On the 26th, like everyone else, we woke up to pictures of the terrible tsunami tragedy. I couldn't help but think of the film I'd watched with Alfie, which is about how a tidal wave that wipes out New York, and we'd talked about the way the human race is messing up the environment and the planet's changing climate. You think of two summers ago in France, when temperatures reached 50 degrees and there were over 10,000 heat-related deaths.

Later that day we went to William Servat's village, Salies du Salat, for his uncle's 40th birthday party, attended by about 50 people at a hotel owned by a Mr and Mrs Hubert. He'd been to Galway about 10 years ago with a couple of hundred pounds in his pocket and set up a creperie, which became a boulangerie, which became a string of boulangeries.

He met and married a girl from the west and built his own house but grew tired of the Irish tax system so he sold up everything and returned home to buy this hotel in the Pyrenees.

They laid on a four-course meal, and music, before we went back to the bar and that night he cooked steaks and chips for about 10 of us who had some driving to do, including myself and William.

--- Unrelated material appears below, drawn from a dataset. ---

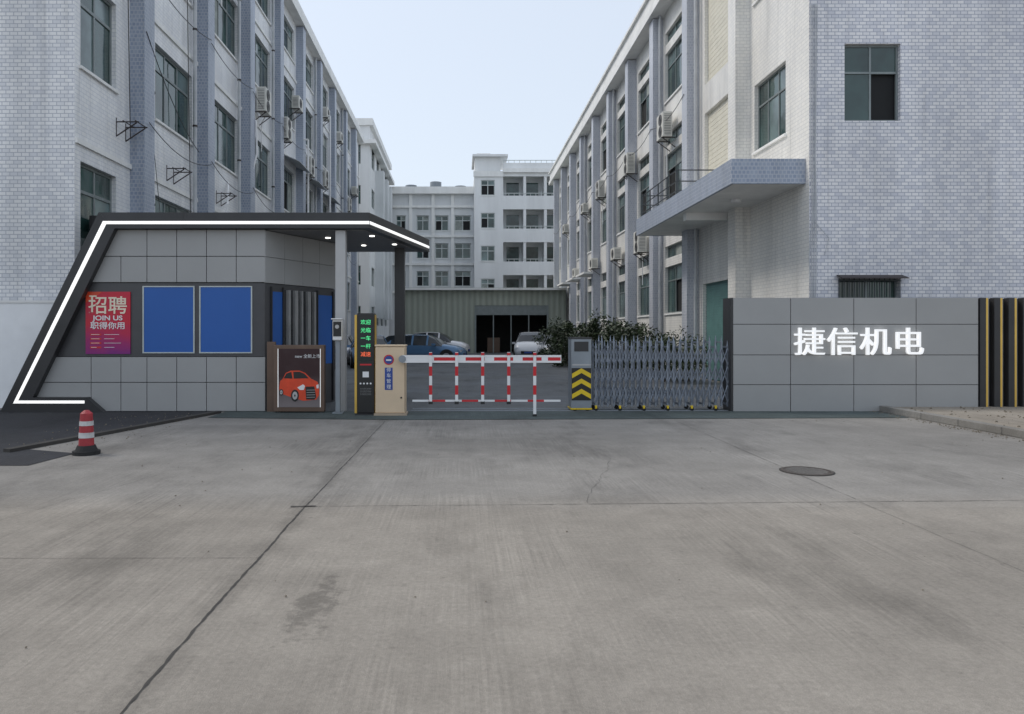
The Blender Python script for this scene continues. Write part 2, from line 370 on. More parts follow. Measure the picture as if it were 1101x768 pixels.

The next day myself, Paula and the boys headed off to Peyragudes, a ski station in the Pyrenees about two hours from Toulouse, with William and his family. He had managed to wangle us a five-day freebie: apartment, food, ski hire, etc. It's an annual promotion by a TV station attended by TV journalists and an array of about 20 sportspeople, which included Christian Califano, Philippe Sella, the cyclist Stephane Auge, the French kayak Olympic gold medallist Philippe Espengue, and Vincent Valeri, the world champion snowboarder, who gave me a couple of lessons.

Califano was a great laugh, orchestrating everything. I thought I was mad until I met him. Califano has two girls the same age as Daniel and Josh, so I told him he'd better start saving as we like big weddings in Ireland. A great time and great friendships made.

We returned to Toulouse on New Year's Eve and went to Alfie's house. He'd invited over a few friends from Wales. We rang in two New Years, one French and then a Welsh/Irish one an hour later. But then Sky went straight back to the tsunami disaster. It was a fairly sombre New Year's Eve.

Back to work with a bang this week. Two sessions on Sunday, two on Monday, one yesterday, one today and another one tomorrow. Everyone seems to be refreshed and in good form. Our number eight Isitolo Maka went home to Tonga to get married to a girl he met last summer, and returned with the photo album.

For the first time in three years I'm fully fit but not in the starting XV for a European Cup game. We travel to Glasgow for Friday's game and I'll be on the bench. That's Toulouse and the squad system. You can't think of it as being dropped.

I'm in good company on the bench: Servat, voted world hooker of the year; Maka, who's playing out of his skin and is top try scorer in France. He has about 12. Unstoppable from five metres. He's been happy for the last few months and has been playing his best rugby this year. Behind every good man . . .

Today, we also had a collection for the L'Equipe rugby writer Henri Bru, whose wife Aree has been missing since the tsunami disaster which happened while she was visiting her home in Thailand.

They owned a restaurant and bar on one of the islands near Phuket, which have been destroyed. Several other employees are also unaccounted for. Everyone knew Henri. It's very sad. It made the pictures we watched on television over Christmas hit home again. We've little to complain about really.